When metal $X$ is treated with sodium hydroxide,a white precipitate $(A)$ is obtained,which is soluble in excess of $NaOH$ to give soluble complex $(B)$. Compound $(A)$ is soluble in dilute $HCl$ to form compound $(C)$. The compound $(A)$ when heated strongly gives $(D)$,which is used to extract metal.

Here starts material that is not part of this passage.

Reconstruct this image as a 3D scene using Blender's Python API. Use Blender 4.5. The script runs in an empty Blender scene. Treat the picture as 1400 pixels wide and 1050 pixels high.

Identify $(X), (A), (B), (C)$ and $(D)$. Write suitable equations to support their identities.

(N/A) The given metal $X$ is $Al$. The reactions are as follows:
$1$. $2 Al + 2 NaOH + 6 H_2O \rightarrow 2 Na[Al(OH)_4] + 3 H_2$ (Note: $Al(OH)_3$ is the intermediate white precipitate $(A)$).
$2$. $Al(OH)_3 + NaOH \rightarrow Na[Al(OH)_4]$ (Soluble complex $(B)$).
$3$. $Al(OH)_3 + 3 HCl \rightarrow AlCl_3 + 3 H_2O$ (Compound $(C)$ is $AlCl_3$).
$4$. $2 Al(OH)_3 \xrightarrow{\Delta} Al_2O_3 + 3 H_2O$ (Compound $(D)$ is $Al_2O_3$,which is used in the extraction of $Al$).